10 Jan 2008, 0135 hrs IST,Ashish Sinha,TNN
NEW DELHI: It was a volcano waiting to erupt and the Pravasi Bharatiya Diwas meet, which closed here on Wednesday, came as a godsend for many Indian expatriates in Malaysia to vent their feelings on what had gone "terribly wrong" with them in the south-east Asian nation.
As the Malaysian government went into a denial overdrive, insisting it never even imagined freezing recruitment of workers from India, the expatriates squarely blamed works minister Samy Vellu, part of the government for almost three decades now, for the "serious plight" of Indians, who constitute a substantial minority there. The burst came as several delegates from Malaysia, despite "the fear of being hounded" back home if their "identities became known", went on to detail "what was really happening" there.
The minister, also in Delhi for the convention, met PM Manmohan Singh, Congress chief Sonia Gandhi and foreign minister Pranab Mukherjee. Vellu, the only Indian in the cabinet, had on Tuesday denied reports on recruitment freeze, and Malaysia's home minister Radzi Sheikh Ahmad echoed his words on Wednesday.
"In the real sense, recruitment freeze is a non-issue. PIOs in Malaysia, down now to 8% of population, are being systematically persecuted and marginalized in several other ways. Vellu, who uses his Indian origin for cosmetic purposes, has actually supervised this discrimination over the years," a senior second-generation delegate told TOI . The government's main idea, he said, was to give priority to ethnic Malays and Bhumiputras, who constitute 60% of the population with special rights under the constitution, and the Indians were the most to suffer under the practice.
"Our economic rights are under serious threat. There is a clear design to establish the social supremacy of the ethnic majority, and the mismatch between the civil (common) and Shariat laws has come as a tool for the persecution of Indians. Islamisation is another way in which we are being marginalised," he said.
Another delegate said the discrimination began way back in 1969 when the country witnessed "race riots", adding that the "big change" in the recent past was that Indians had become more organised.
"That is why anti-government protests rocked Malaysia in November last year. Vellu has been part of the decision-making process in the government, and to maintain his monopoly, he did not let the strength of Indians in the cabinet rise to even two in the 1990s. The number of Chinese cabinet ministers went up to six from three," he said.
Vellu is the head of Malaysian Indian Congress (MIC) that supports the ruling Barisan Nasional coalition. The delegates said under the present electoral and constitutional system, politicians enjoy absolute powers so much so that even the judiciary was accountable to the executive and free operation of the media was a distant dream.

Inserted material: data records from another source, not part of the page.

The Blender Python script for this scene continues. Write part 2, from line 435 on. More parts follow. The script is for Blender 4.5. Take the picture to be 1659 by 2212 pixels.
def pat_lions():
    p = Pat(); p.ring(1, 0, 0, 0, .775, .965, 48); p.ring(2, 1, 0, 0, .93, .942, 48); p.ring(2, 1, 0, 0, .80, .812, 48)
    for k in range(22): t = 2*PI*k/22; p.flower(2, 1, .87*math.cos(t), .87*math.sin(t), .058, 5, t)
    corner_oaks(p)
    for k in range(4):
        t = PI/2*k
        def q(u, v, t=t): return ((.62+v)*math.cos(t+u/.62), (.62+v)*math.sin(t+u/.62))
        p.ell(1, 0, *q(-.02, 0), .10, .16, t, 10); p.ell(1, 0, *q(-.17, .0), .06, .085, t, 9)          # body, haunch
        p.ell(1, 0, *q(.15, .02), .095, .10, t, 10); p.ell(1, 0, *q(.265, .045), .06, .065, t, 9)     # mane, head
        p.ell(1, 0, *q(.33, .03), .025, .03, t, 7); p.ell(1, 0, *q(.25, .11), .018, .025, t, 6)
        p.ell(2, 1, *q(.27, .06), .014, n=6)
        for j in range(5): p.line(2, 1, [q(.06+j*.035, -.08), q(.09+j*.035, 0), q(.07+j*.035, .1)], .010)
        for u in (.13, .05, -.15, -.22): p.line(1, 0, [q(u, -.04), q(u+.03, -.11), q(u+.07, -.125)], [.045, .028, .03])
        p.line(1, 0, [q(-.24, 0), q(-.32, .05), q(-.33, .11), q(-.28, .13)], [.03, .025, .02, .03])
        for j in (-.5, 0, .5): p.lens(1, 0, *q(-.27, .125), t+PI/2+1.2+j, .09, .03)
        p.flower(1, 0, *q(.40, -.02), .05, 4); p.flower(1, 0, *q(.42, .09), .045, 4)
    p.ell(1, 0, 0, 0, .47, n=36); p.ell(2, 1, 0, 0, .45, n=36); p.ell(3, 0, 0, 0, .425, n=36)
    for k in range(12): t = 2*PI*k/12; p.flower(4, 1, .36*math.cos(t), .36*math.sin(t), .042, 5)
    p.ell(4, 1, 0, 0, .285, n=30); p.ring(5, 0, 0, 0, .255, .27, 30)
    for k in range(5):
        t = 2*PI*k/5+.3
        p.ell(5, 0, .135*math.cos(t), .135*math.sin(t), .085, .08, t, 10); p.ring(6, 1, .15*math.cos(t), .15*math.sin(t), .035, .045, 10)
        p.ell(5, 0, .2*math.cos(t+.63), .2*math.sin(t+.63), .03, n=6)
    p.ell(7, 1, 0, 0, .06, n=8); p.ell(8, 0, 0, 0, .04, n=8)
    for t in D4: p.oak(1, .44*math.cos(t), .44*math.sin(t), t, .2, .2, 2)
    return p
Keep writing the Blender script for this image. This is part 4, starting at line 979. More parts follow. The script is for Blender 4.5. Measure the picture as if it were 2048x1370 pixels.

"Naturally, electoral and political reforms were a big demand during the recent agitation, but activists of Hindu Rights Action Force (Hindraf) were branded anti-nationals and there was a move to press charges of treason against them. We do not feel secure," the delegate explained.
The Indians' share in the national equity basket was steadily declining. "Malaysia has nearly 1.8 million Indians and only 40% of them constitute the middle or upper-middle classes. The rest is blue-collar labour force. If there is one Indian diaspora experiment that has really failed, it is Malaysia. Unfortunately, the world is being told a different story," another delegate said.